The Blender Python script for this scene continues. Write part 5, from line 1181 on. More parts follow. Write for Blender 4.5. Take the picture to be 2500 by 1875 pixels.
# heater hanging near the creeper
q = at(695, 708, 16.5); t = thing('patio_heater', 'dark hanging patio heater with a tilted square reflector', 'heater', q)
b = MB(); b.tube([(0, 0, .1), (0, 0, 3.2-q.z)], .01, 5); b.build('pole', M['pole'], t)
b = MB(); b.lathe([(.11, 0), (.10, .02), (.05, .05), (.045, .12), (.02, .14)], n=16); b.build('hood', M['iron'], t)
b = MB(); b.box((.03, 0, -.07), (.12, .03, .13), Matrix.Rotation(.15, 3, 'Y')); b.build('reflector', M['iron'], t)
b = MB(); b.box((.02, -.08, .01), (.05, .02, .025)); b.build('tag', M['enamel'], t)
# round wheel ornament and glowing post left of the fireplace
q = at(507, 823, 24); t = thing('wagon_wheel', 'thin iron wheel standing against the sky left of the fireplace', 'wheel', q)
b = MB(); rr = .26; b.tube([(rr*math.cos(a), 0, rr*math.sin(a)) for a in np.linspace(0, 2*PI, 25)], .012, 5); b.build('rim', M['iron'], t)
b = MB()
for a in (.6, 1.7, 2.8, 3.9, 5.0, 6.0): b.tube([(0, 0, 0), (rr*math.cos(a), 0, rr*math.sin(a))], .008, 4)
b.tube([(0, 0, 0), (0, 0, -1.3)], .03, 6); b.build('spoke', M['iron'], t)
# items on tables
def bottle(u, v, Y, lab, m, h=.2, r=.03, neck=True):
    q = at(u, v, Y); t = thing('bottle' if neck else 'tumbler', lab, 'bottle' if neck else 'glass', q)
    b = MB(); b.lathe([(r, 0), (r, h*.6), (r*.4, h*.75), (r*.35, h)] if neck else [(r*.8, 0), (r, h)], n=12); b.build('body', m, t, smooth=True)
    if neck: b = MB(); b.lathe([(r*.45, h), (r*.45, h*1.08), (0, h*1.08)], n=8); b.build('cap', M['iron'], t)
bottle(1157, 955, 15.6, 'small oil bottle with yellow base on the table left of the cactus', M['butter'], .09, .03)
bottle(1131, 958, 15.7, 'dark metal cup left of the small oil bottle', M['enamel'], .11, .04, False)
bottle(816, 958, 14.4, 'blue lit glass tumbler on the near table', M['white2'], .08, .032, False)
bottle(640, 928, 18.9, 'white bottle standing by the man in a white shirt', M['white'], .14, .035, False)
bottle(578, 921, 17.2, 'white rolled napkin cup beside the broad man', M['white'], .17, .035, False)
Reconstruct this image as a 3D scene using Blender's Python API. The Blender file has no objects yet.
::::::::::
Problem
Quote the data above in full, changing nothing.

Answer to the exercise
The Blender Python script for this scene continues. Write part 5, from line 1181 on. More parts follow. Write for Blender 4.5. Take the picture to be 2500 by 1875 pixels.
# heater hanging near the creeper
q = at(695, 708, 16.5); t = thing('patio_heater', 'dark hanging patio heater with a tilted square reflector', 'heater', q)
b = MB(); b.tube([(0, 0, .1), (0, 0, 3.2-q.z)], .01, 5); b.build('pole', M['pole'], t)
b = MB(); b.lathe([(.11, 0), (.10, .02), (.05, .05), (.045, .12), (.02, .14)], n=16); b.build('hood', M['iron'], t)
b = MB(); b.box((.03, 0, -.07), (.12, .03, .13), Matrix.Rotation(.15, 3, 'Y')); b.build('reflector', M['iron'], t)
b = MB(); b.box((.02, -.08, .01), (.05, .02, .025)); b.build('tag', M['enamel'], t)
# round wheel ornament and glowing post left of the fireplace
q = at(507, 823, 24); t = thing('wagon_wheel', 'thin iron wheel standing against the sky left of the fireplace', 'wheel', q)
b = MB(); rr = .26; b.tube([(rr*math.cos(a), 0, rr*math.sin(a)) for a in np.linspace(0, 2*PI, 25)], .012, 5); b.build('rim', M['iron'], t)
b = MB()
for a in (.6, 1.7, 2.8, 3.9, 5.0, 6.0): b.tube([(0, 0, 0), (rr*math.cos(a), 0, rr*math.sin(a))], .008, 4)
b.tube([(0, 0, 0), (0, 0, -1.3)], .03, 6); b.build('spoke', M['iron'], t)
# items on tables
def bottle(u, v, Y, lab, m, h=.2, r=.03, neck=True):
    q = at(u, v, Y); t = thing('bottle' if neck else 'tumbler', lab, 'bottle' if neck else 'glass', q)
    b = MB(); b.lathe([(r, 0), (r, h*.6), (r*.4, h*.75), (r*.35, h)] if neck else [(r*.8, 0), (r, h)], n=12); b.build('body', m, t, smooth=True)
    if neck: b = MB(); b.lathe([(r*.45, h), (r*.45, h*1.08), (0, h*1.08)], n=8); b.build('cap', M['iron'], t)
bottle(1157, 955, 15.6, 'small oil bottle with yellow base on the table left of the cactus', M['butter'], .09, .03)
bottle(1131, 958, 15.7, 'dark metal cup left of the small oil bottle', M['enamel'], .11, .04, False)
bottle(816, 958, 14.4, 'blue lit glass tumbler on the near table', M['white2'], .08, .032, False)
bottle(640, 928, 18.9, 'white bottle standing by the man in a white shirt', M['white'], .14, .035, False)
bottle(578, 921, 17.2, 'white rolled napkin cup beside the broad man', M['white'], .17, .035, False)
Reconstruct this image as a 3D scene using Blender's Python API. The Blender file has no objects yet.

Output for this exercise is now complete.